▼▼▼
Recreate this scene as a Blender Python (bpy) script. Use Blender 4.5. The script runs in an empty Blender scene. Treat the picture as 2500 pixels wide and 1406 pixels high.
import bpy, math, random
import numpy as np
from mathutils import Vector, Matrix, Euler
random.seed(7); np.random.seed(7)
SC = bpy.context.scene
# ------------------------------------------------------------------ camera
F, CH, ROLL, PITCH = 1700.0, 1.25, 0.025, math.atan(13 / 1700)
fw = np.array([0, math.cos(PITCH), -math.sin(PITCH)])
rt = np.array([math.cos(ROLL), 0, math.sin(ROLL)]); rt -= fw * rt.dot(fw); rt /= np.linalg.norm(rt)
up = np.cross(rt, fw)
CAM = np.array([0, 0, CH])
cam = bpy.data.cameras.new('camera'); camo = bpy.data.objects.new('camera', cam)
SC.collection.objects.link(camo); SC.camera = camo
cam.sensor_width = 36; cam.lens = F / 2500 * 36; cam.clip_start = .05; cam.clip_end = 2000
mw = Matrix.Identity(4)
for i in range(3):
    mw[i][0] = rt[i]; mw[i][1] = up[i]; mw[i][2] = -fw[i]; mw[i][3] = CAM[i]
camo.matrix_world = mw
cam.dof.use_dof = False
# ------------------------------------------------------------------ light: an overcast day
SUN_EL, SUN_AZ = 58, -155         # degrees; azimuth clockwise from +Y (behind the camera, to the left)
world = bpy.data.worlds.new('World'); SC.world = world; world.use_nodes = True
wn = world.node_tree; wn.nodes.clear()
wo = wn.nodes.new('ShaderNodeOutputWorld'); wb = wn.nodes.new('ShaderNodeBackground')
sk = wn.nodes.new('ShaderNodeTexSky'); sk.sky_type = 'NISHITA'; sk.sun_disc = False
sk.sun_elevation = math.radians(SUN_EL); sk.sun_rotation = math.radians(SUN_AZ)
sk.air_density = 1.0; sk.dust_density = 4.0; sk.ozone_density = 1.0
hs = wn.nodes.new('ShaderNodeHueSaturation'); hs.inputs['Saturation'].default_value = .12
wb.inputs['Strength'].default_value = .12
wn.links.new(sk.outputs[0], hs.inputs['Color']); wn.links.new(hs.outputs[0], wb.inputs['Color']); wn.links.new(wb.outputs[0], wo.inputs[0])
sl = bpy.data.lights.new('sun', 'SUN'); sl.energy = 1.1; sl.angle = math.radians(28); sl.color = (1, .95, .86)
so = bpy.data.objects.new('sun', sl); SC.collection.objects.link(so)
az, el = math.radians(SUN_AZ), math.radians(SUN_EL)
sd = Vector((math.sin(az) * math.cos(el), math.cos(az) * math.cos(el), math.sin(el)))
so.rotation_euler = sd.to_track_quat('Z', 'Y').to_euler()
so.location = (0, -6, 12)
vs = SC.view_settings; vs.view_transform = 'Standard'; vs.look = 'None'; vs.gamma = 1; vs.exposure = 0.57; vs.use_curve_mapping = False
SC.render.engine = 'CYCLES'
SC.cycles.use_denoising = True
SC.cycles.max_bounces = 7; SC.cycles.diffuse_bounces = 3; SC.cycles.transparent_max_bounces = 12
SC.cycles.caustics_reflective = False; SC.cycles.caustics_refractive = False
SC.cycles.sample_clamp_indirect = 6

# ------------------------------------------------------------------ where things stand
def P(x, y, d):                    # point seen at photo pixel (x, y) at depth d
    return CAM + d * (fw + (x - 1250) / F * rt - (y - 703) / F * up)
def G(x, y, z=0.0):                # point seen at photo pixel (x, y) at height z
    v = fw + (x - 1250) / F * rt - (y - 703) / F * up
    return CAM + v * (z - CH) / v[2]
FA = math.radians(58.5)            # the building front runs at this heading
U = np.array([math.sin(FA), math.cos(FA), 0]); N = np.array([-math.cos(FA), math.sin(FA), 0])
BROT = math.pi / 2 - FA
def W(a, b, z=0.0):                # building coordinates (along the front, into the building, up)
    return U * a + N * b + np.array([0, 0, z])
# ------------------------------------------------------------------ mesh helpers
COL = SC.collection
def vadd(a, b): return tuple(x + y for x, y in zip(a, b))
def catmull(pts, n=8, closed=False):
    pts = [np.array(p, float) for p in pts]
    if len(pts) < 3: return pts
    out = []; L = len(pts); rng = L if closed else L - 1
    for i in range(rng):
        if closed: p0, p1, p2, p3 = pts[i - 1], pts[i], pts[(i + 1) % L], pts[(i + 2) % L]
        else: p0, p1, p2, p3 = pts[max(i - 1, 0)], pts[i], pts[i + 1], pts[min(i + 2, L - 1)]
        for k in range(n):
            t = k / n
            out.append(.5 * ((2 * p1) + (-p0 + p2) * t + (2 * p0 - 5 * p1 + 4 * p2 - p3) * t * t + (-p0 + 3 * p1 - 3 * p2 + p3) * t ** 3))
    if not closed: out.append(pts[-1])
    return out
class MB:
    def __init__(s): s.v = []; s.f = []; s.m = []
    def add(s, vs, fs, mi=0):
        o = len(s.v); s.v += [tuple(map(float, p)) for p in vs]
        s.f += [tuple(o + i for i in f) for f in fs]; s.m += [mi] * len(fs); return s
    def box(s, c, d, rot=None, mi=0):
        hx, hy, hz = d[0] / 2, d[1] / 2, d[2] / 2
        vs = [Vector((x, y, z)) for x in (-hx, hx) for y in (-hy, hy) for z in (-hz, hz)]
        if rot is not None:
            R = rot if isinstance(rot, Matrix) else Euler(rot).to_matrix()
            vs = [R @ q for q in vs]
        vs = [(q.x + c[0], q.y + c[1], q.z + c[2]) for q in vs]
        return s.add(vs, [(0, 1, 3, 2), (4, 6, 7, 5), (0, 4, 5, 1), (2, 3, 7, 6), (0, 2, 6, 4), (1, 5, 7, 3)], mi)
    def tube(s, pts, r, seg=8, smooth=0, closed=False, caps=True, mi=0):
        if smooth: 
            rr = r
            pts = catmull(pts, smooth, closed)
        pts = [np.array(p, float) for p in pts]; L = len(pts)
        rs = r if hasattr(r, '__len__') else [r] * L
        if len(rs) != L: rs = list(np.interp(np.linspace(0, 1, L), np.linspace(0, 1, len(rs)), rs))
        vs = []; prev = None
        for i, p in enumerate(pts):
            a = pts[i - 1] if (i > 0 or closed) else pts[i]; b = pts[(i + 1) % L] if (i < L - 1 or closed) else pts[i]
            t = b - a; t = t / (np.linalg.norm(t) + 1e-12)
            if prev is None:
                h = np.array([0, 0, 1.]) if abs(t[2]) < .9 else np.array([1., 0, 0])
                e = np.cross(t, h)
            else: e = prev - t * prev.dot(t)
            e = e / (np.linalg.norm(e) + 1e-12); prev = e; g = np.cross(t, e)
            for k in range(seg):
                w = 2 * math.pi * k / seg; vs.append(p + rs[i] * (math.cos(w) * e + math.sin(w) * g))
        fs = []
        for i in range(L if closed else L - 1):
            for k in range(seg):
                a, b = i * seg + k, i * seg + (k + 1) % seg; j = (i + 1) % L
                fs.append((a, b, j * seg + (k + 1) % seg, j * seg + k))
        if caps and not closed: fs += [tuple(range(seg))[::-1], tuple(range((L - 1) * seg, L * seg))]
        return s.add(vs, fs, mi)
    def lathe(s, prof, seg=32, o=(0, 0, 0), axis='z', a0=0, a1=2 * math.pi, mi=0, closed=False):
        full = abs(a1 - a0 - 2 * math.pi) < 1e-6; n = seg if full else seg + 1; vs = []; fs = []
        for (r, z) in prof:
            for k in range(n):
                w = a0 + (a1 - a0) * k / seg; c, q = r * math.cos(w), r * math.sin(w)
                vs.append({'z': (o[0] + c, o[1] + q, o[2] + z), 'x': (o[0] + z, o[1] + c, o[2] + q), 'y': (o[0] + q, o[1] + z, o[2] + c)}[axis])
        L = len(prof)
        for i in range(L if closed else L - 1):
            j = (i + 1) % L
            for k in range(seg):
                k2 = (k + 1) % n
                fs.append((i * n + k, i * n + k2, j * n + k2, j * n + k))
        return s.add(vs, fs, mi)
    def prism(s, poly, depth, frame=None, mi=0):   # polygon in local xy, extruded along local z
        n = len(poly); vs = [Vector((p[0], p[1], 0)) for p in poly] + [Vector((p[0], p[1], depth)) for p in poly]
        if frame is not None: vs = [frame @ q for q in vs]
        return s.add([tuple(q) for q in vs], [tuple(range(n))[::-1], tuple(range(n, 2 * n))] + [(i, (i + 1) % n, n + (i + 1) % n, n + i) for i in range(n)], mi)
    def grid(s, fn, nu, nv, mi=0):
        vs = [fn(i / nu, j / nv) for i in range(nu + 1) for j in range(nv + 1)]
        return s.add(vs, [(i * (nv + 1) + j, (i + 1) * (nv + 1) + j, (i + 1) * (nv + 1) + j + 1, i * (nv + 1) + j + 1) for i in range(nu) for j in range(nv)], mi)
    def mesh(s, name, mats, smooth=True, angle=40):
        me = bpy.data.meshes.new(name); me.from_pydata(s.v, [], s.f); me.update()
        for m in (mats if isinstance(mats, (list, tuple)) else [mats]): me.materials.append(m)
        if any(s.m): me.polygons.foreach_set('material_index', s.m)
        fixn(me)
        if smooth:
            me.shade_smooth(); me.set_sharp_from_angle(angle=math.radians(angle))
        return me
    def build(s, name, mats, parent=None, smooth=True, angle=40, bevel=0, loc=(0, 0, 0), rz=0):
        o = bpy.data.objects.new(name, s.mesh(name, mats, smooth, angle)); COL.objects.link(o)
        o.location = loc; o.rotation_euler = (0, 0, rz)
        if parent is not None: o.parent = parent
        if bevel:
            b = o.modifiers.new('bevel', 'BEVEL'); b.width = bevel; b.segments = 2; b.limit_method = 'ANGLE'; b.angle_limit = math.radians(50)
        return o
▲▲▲
▼▼▼
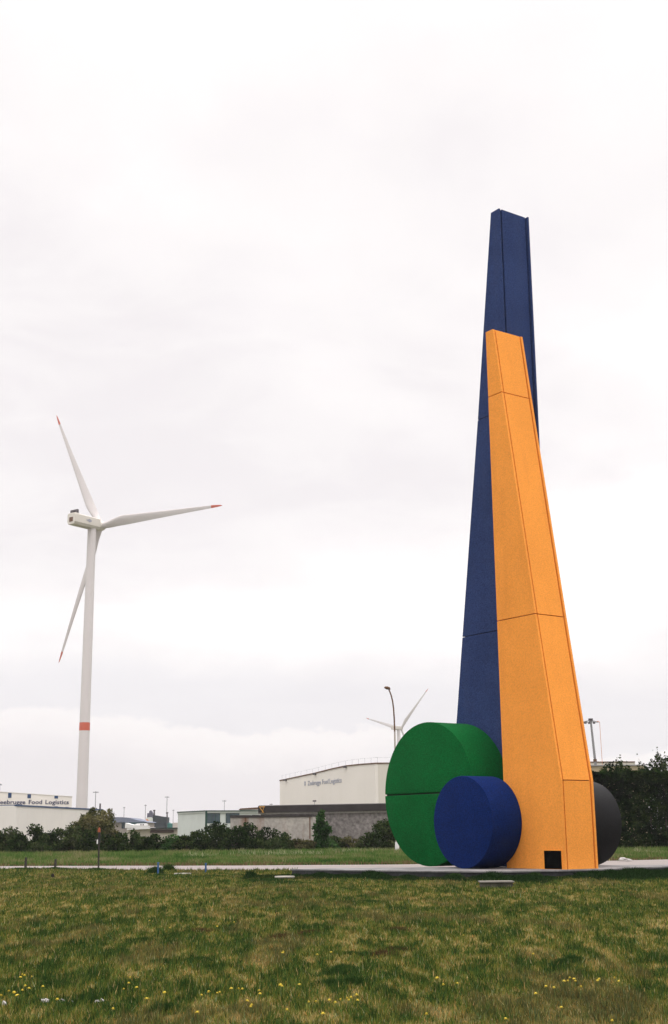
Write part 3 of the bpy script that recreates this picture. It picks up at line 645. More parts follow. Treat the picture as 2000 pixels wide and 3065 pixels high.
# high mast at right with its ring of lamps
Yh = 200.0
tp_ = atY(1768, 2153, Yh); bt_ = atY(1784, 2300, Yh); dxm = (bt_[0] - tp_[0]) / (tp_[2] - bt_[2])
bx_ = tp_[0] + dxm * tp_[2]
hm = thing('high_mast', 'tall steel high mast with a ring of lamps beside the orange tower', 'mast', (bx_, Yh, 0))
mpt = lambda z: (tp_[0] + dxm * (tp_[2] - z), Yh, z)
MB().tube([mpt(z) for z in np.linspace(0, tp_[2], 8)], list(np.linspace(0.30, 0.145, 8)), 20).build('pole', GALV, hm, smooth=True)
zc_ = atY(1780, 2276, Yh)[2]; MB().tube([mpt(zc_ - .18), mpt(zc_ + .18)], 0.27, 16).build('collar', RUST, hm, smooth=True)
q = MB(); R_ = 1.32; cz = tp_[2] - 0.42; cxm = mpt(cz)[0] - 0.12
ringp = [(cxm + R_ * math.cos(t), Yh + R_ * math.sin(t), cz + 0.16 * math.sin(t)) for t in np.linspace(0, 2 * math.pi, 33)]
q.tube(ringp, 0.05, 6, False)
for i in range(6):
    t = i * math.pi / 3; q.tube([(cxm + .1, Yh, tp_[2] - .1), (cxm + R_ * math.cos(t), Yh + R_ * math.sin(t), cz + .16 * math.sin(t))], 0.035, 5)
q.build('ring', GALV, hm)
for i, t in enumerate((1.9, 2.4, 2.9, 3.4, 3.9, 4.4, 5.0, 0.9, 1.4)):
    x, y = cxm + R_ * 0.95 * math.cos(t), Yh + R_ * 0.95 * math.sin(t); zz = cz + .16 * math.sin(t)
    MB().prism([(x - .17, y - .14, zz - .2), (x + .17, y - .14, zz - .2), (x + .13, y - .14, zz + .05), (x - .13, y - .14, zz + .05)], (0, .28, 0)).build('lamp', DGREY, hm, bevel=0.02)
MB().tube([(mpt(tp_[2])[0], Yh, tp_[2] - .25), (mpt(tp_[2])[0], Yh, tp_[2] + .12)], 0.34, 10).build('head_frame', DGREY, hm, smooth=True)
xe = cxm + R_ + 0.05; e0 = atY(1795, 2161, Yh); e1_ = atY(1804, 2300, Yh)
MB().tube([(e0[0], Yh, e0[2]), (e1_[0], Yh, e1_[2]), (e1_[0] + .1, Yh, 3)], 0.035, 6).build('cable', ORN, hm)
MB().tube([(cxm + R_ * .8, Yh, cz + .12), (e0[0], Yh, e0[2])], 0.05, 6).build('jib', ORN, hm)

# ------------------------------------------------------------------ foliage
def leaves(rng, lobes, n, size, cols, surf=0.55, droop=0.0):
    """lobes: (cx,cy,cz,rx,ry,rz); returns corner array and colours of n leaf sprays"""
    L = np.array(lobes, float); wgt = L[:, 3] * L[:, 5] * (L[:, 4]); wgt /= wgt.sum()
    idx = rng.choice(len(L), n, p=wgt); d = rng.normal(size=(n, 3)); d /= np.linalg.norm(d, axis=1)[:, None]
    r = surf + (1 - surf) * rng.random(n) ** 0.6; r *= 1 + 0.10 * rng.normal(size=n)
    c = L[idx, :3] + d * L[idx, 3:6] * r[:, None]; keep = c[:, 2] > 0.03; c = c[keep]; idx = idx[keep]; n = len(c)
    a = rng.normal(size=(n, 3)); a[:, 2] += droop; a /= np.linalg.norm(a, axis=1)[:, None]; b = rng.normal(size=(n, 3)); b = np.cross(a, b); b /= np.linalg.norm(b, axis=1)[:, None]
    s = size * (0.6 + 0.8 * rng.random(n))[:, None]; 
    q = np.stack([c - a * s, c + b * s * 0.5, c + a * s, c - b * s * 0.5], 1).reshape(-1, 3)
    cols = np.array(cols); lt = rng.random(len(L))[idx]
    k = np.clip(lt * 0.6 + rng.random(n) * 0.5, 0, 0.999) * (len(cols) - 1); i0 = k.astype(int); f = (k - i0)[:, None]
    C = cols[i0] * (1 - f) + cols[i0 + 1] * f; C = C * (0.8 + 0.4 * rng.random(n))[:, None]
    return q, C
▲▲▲
THE EXERCISE = Looking at the data above, return every line from the one with "Write part 3" down to the one with "MB().tube([(cxm + R_", exactly and inclusively.

SOLUTION =
Write part 3 of the bpy script that recreates this picture. It picks up at line 645. More parts follow. Treat the picture as 2000 pixels wide and 3065 pixels high.
# high mast at right with its ring of lamps
Yh = 200.0
tp_ = atY(1768, 2153, Yh); bt_ = atY(1784, 2300, Yh); dxm = (bt_[0] - tp_[0]) / (tp_[2] - bt_[2])
bx_ = tp_[0] + dxm * tp_[2]
hm = thing('high_mast', 'tall steel high mast with a ring of lamps beside the orange tower', 'mast', (bx_, Yh, 0))
mpt = lambda z: (tp_[0] + dxm * (tp_[2] - z), Yh, z)
MB().tube([mpt(z) for z in np.linspace(0, tp_[2], 8)], list(np.linspace(0.30, 0.145, 8)), 20).build('pole', GALV, hm, smooth=True)
zc_ = atY(1780, 2276, Yh)[2]; MB().tube([mpt(zc_ - .18), mpt(zc_ + .18)], 0.27, 16).build('collar', RUST, hm, smooth=True)
q = MB(); R_ = 1.32; cz = tp_[2] - 0.42; cxm = mpt(cz)[0] - 0.12
ringp = [(cxm + R_ * math.cos(t), Yh + R_ * math.sin(t), cz + 0.16 * math.sin(t)) for t in np.linspace(0, 2 * math.pi, 33)]
q.tube(ringp, 0.05, 6, False)
for i in range(6):
    t = i * math.pi / 3; q.tube([(cxm + .1, Yh, tp_[2] - .1), (cxm + R_ * math.cos(t), Yh + R_ * math.sin(t), cz + .16 * math.sin(t))], 0.035, 5)
q.build('ring', GALV, hm)
for i, t in enumerate((1.9, 2.4, 2.9, 3.4, 3.9, 4.4, 5.0, 0.9, 1.4)):
    x, y = cxm + R_ * 0.95 * math.cos(t), Yh + R_ * 0.95 * math.sin(t); zz = cz + .16 * math.sin(t)
    MB().prism([(x - .17, y - .14, zz - .2), (x + .17, y - .14, zz - .2), (x + .13, y - .14, zz + .05), (x - .13, y - .14, zz + .05)], (0, .28, 0)).build('lamp', DGREY, hm, bevel=0.02)
MB().tube([(mpt(tp_[2])[0], Yh, tp_[2] - .25), (mpt(tp_[2])[0], Yh, tp_[2] + .12)], 0.34, 10).build('head_frame', DGREY, hm, smooth=True)
xe = cxm + R_ + 0.05; e0 = atY(1795, 2161, Yh); e1_ = atY(1804, 2300, Yh)
MB().tube([(e0[0], Yh, e0[2]), (e1_[0], Yh, e1_[2]), (e1_[0] + .1, Yh, 3)], 0.035, 6).build('cable', ORN, hm)
MB().tube([(cxm + R_ * .8, Yh, cz + .12), (e0[0], Yh, e0[2])], 0.05, 6).build('jib', ORN, hm)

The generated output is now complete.